ポンデリング好きなら是非試してほしいッ。
個人的にポンデリング黒糖味を超えた逸品。

実を言うとウチの嫁様はポンデリング否定派。
フレンチクルーラーを好んで買っている人だ。
普段全く食べない彼女が手のひらクルクルと
「これめっちゃ美味しい」と意見を翻すほど
“焼きポンデリング”はとっても美味しかった。
もう食べてる途中にリピ買いを決意する位に。

・・・

「ポンデリングを揚げたいんだ」

焼きポンデリング革命からほどなくして
嫁様がまたもつぶやいた。
なんだなんだ、もう欲しくなったのか?

「違うよ夫くん。わたしは作りたいんだ。
ポンデリングをこの手で作りたいんだよ」

夏の熱気で脳が暖かくなったのだろうか。
よく分からないことを嫁様が言い出した。
ミスドの店員として働きたいのだろうか?

「違うよ夫君くん。
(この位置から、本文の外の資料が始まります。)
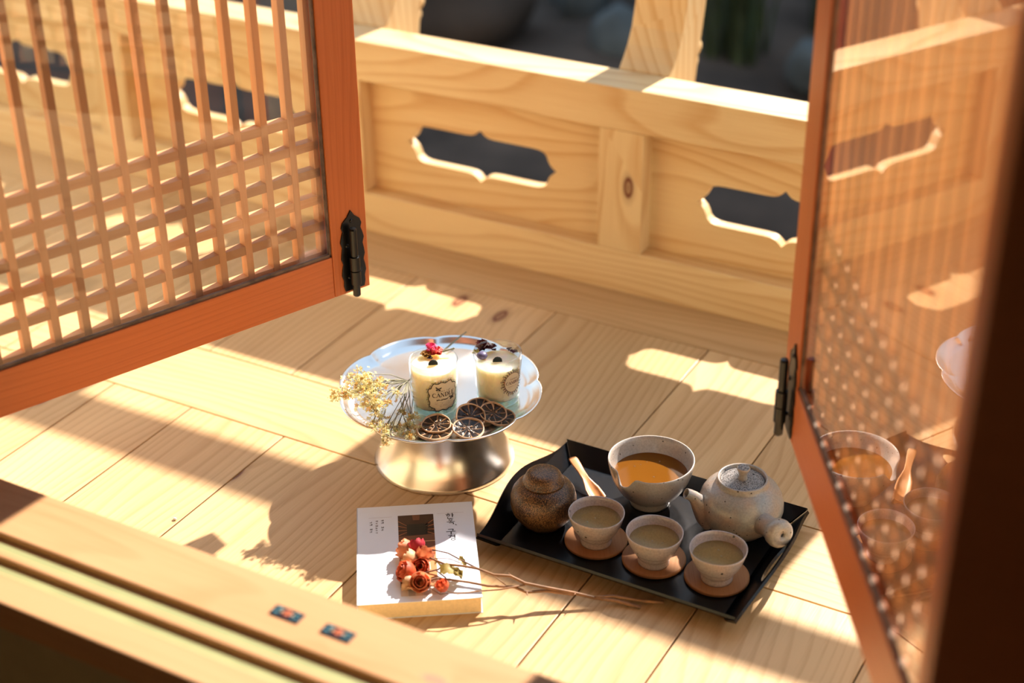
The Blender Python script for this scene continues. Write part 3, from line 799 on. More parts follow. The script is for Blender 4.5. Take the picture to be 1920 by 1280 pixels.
a = loc_px(c2, 903, 648, z2 + .006); b = loc_px(c2, 921, 648, z2 + .004); c = loc_px(c2, 964, 657, z2); d = loc_px(c2, 956, 652, z2); y_ = loc_px(c2, 893, 656, z2 + .003)
petals_on(c2, .058, [('petal', 'maroon', *a, .010, 12, .014), ('petal', 'maroon', *b, .008, 8, .009), ('petal', 'maroon', *c, .006, 6, .003), ('petal', 'maroon', *d, .005, 5, .003), ('petal', 'yellow', *y_, .006, 10, .006)])
bx_ = loc_px(c2, 904, 665, z2 + .002)
m = MB(); m.ball((bx_[0], bx_[1], .062), .0075, 14, 8, sc=(1, 1, .7)); m.build('dried_berry', M['lilac'], c2)

# ------------------------------------------------------------------ dried lemon slices
def slice_proto():
    e = empty('dried_lemon_slice'); r = .0215
    m = MB(); seg = 48
    prof = [(.88, .0016), (.93, .0034), (.985, .0036), (1.0, .0022), (.995, .0004), (.96, -.0003), (.90, .0003)]
    for k, z in prof:
        for j in range(seg):
            a = 2 * pi * j / seg; w = 1 + .02 * sin(3 * a + 1) + .012 * sin(7 * a)
            m.v.append((r * k * w * cos(a), r * k * w * sin(a), z + .0008 * sin(2 * a + .6) * k))
    n = len(prof)
    for i in range(n):
        for j in range(seg): m.face([i * seg + j, i * seg + (j + 1) % seg, ((i + 1) % n) * seg + (j + 1) % seg, ((i + 1) % n) * seg + j], sm=True)
    m.build('rind', M['rind'], e)
    p = MB(); rings = 7
    for i in range(rings):
        k = .02 + .90 * i / (rings - 1)
        for j in range(seg):
            a = 2 * pi * j / seg; dip = -.0010 * sin(pi * i / (rings - 1)) * (.5 + .5 * abs(sin(4.5 * a)))
            p.v.append((r * k * cos(a), r * k * sin(a), .0020 + dip))
    for i in range(rings - 1):
        for j in range(seg): p.face([i * seg + j, i * seg + (j + 1) % seg, (i + 1) * seg + (j + 1) % seg, (i + 1) * seg + j][::-1], sm=True)
    q = len(p.v); p.v += [(x, y, .0006) for x, y, z in p.v[(rings - 1) * seg:rings * seg]]; p.face(range(q, q + seg))
    p.build('pulp', M['pulp'], e)
    for a in (.3, 2.6, 4.4): MB().ball((.0055 * cos(a), .0055 * sin(a), .0022), .0018, 8, 5, sc=(1.2 if abs(cos(a)) > .6 else .6, .7, .4)).build('seed', M['seed'], e)
    return e
sl0 = slice_proto()
SL = [(815, 808, .0062, 1.15, (0, 0, 0), 'dried lemon slice lying under another, beside the pale dried flowers'),
      (818, 796.5, .0085, .92, (.10, -.02, 1.2), 'dried lemon slice lying on top of another, beside the pale dried flowers'),
      (878, 805, .0072, .97, (.14, .06, .5), 'dried lemon slice in front of the others, nearest the plate edge'),
      (882, 782, .010, .93, (.52, .16, 2.2), 'dried lemon slice leaning up behind the front one'),
      (899, 770, .0095, .93, (.42, .14, 3.0), 'dried lemon slice leaning at the back, between the two candles'),
      (924, 775, .0085, .86, (.26, .12, 4.0), 'dried lemon slice below the maroon petal candle, between two other slices'),
      (941, 783.5, .0045, .86, (.10, .05, 5.1), 'dried lemon slice farthest from the dried flowers, lowest of its stack')]
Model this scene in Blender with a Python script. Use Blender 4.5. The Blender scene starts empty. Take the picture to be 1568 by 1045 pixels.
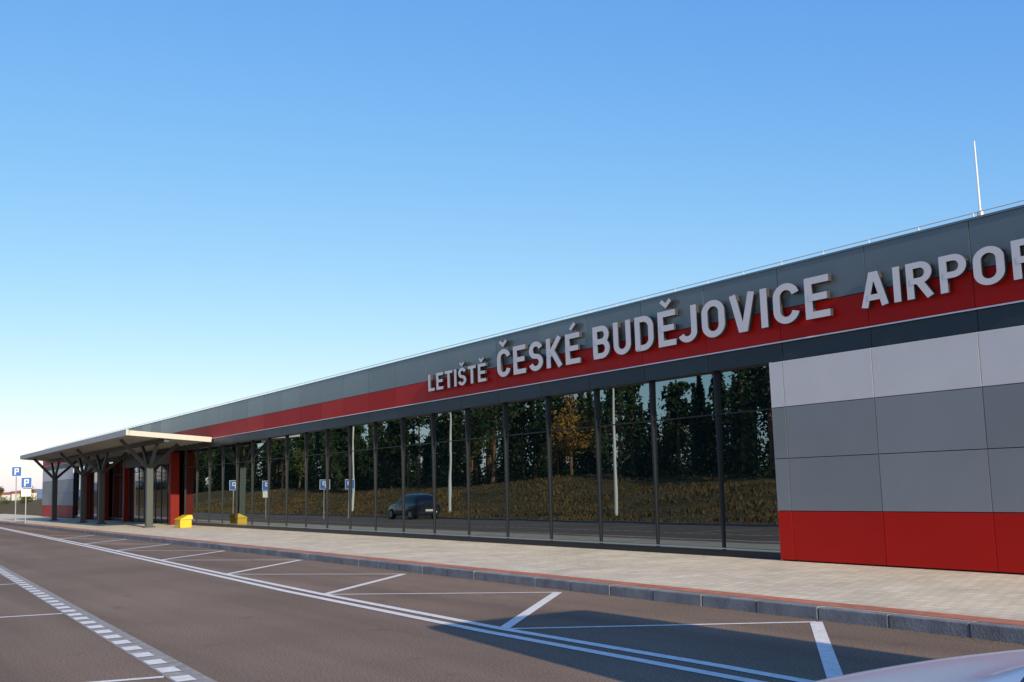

店員になるんじゃなく
自宅で、わたしが、作ってみたいんだよ!」

はて、ポンデリングのレシピなんて
ミスドの公式で発表していたっけ?

「ポンデリングそのものは作れないよ。
でも、“っぽい”ものなら作れると思うんだ。
そう、YouTubeの参考動画があればね!」

宣言してからの嫁様の行動は早かった。
正月に使いきれなかった切り餅を使い
あれよあれよと油でカラリと焼き上げ
トップ画像の“ポンデリングもどき“を
爆誕させたのだ。

むう、初めてにしては上出来ではないか。
さすが嫁様、チャレンジ精神がエグイね!

「まあまあ、見た目はちょっと悪いけど
食べてみてよ。熱いから気を付けてねぇ」

ふむ、どことなくたこ焼きっぽいけど
色良し香り良し。どれどれぱくり。もぐもぐ。

「どう?いける?美味しい?」

あっ、これ、沖縄の…

「沖縄!?」

サーターアンダギーだっけ。あれだ。
うん。美味い。美味いよ。やるじゃん。
美味しいサーターアンダギーだよこれ!

「えっちょっ、これポンデリング…」

かくして夫婦のサーターアンダギーが爆誕した。
やっぱりこれからの時代は沖縄だよね。